You can either pay $$$ to use the products (left side of the barbell) or you can stake GTC (right side of the barbell) + become a stakeholder in the ecosystem.

[c][d][e][f]

This barbell strategy offers multiple options for a community to create value for Gitcoin

  1. Either by directing paying for the services received, (left side of barbell)
  2. or making a commitment to the Gitcoin Ecosystem through staking[g] (right side of barbell).

Example: Once a fee switch has been turned on, a customer of Grants Stack, Allo, or Passport, could decide between staking y*stake_ratio GTC in order to access network utility worth $z... Or they could pay z*fee_ratio DAI in order to run a round worth $z...

How do we determine stake_ratio and fee_ratio?  TBD, likely differs on a product by product basis- but some ways to start might be

  1. Doing lightweight market tests of different staking ratios in market (and perhaps giving sales reps “coupons” in case their prices are too high).
  2. Researching what other protocols are doing (RPL, you must stake 2.4 ETH worth of RPL to access lending of 24 ETH  )
  3. Figuring out how much GTC is sloshing around in market.

We have some time to figure out what these ratios are while the Gitcoin economy is still small.  If the GMV of Gitcoin in Q4 2023 is $1.5m in Grants Stack GMV + $1m cost of forgery[h][i] in Passport, for a total economy size of $2.5m… it likely matters not if the stake_ratio or fee_ratio is 0 or 0.0001 - because the amount of captured value is $2.5m * 0.0001 = $250.  Once the economy has grown 10x or 100x, that's when we start to really be monetizable.

[a]utility

[b]Is it customers who will ultimately decide? Or maybe it's the DAO/DAO token holders based on how both strategies perfect.

Maybe you mean "customers" as in "let's let the market decide" in which case I would suggest that wording instead

[c]it feels like one thing we're missing here is how the barbell strategy applies to recurring revenue (which i think is a cornerstone of GS financial viability.) instead of getting charged $20 each time, do i have to stake 20 _more_ GTC each time? or just keep my original 20 GTC staked? is that viable?

[d]great point. 

recurring funding is powerful bc it allows us to set default behaviours that (web2 example) move from having to have a user choose to purchase every month to purchasing every month by default.  thus increasing LTV (lifetime value) of a newly converted paying user. 
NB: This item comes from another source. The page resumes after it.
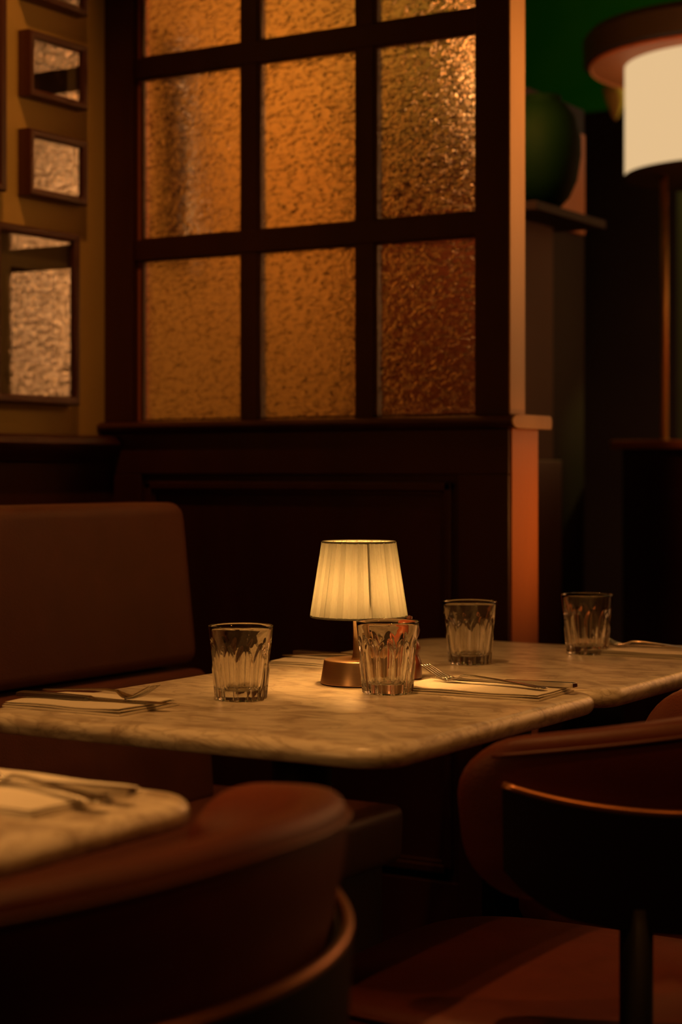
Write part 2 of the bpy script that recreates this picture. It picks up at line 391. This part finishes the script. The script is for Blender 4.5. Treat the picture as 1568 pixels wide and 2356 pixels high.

let me try to translate that reasoning to web3.

i think staking is actually easier for recurring funding insofar as you just dont unstake your GTC to keep "paying".  we should just aim to have ppl who pay by staking their GTC keep their GTC staked + not unstake. 

the hard thing imo is recurring funding on the left side of the barbell.  perhaps we could use something like EIP 1337 (subscriptions on chain) to get people paying in a recurring way.. but thats not a pattern ppl are familiar with in web3 at the moment!

[e]i think there's a few protocols/apps that enable recurring funding in crypto -- i'm not worried about feasibility of that

i'm not sure that the staking model adequately captures value though -- say customer A runs a 50k round in jan, 60k in feb, 100k in march... we get to the end of the q and they have "100" gtc staked? and then can immediately unstake?

[f]well some value is captured while the supply is locked up, but maybe not as much as scarce tokens transferring from the partner wallet to gitcoin's.   so i think the stake_ratio would need to be adjusted to deal with that scenario.

or maybe some sort of veGTC would be better mechanism. incentivizing people to stake longer + receive more benefits the longer they stake.  as soon as they unstake, the veGTC resets its age to zero.

(veGTC is a mechanism where the longer you stake the more voting power you have. eg 1 GTC staked for 1 month = 1 voting unit, 1 GTC staked for 20 months = 20 voting untis)

[g]Not to open a new conversation, mostly just curious and unaware - why are we set on staking vs. straight-up burning tokens?

Again, mostly curious and wanting to understand the mechanics wrt our long term sustainability.

[h]how do you define cost of forgery?

[i]Personhood Score = cost of forgery = the cost in USD it would take to forge a users identity

TCF = Total Cost of Forgery in the system, the ultimate KPI that the DAO shoots for to bootstrap a sybil resistant economy.